(A) study on robust particle filtering in terrain-referenced navigation

Abstract

This dissertation addresses a robust particle sampling strategy in terrain-referenced navigation problem. The study proposes an auxiliary sampled Gaussian mixture proposal distribution particle filter and a method of recursively instantiating multiple particle filter objects at the sigma points of the overall distribution. The proposal distribution of each particle filter stochastically nudges every particle towards the latest measurement, exhibiting a contracting feature of particles. Especially, the multimodal noise characteristic of radar altimeter measurement is remedied via a superposition of mode-associated stochastic nudging. The effect is reinforced by adapting the principle of auxiliary variable sampling. At the same time, operating multiple instances of particle filter at the sigma points force diversify the particle occupation over the state space. Particularly, the moments-preserving mixture transformation of the Gaussian distribution alleviates the ambiguity of determining variance each mixture as well as the use of heuristic parameters required in the general mixture particle filtering.
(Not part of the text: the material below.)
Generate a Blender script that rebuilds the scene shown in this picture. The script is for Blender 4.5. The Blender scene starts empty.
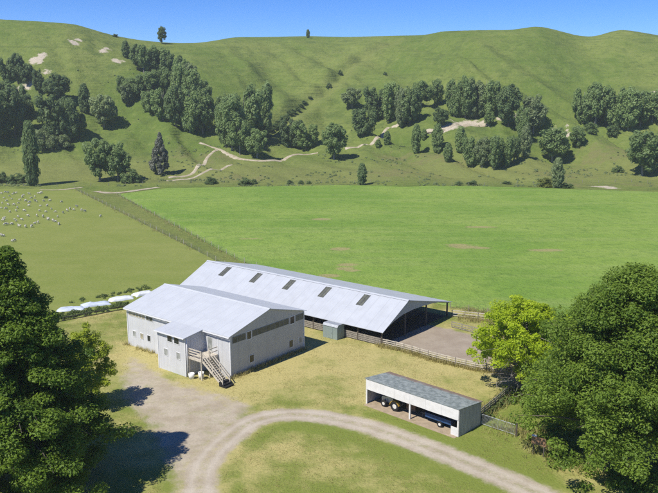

The proposed method, which should be the combination of the two rationales, shows complementary feature via contraction-relaxation mechanism and becomes robust against potential degeneration and impoverishment of the particle filter and against large initial errors. The study focuses on the causes of the degeneration and impoverishment including multimodal measurement noise of terrain sensor, biased feature of the inertial navigation system, and severely nonlinear characteristic of terrain elevation. The extensive numerical experiments carried out in a various test scenarios shows the integrity and robustness of the proposed method.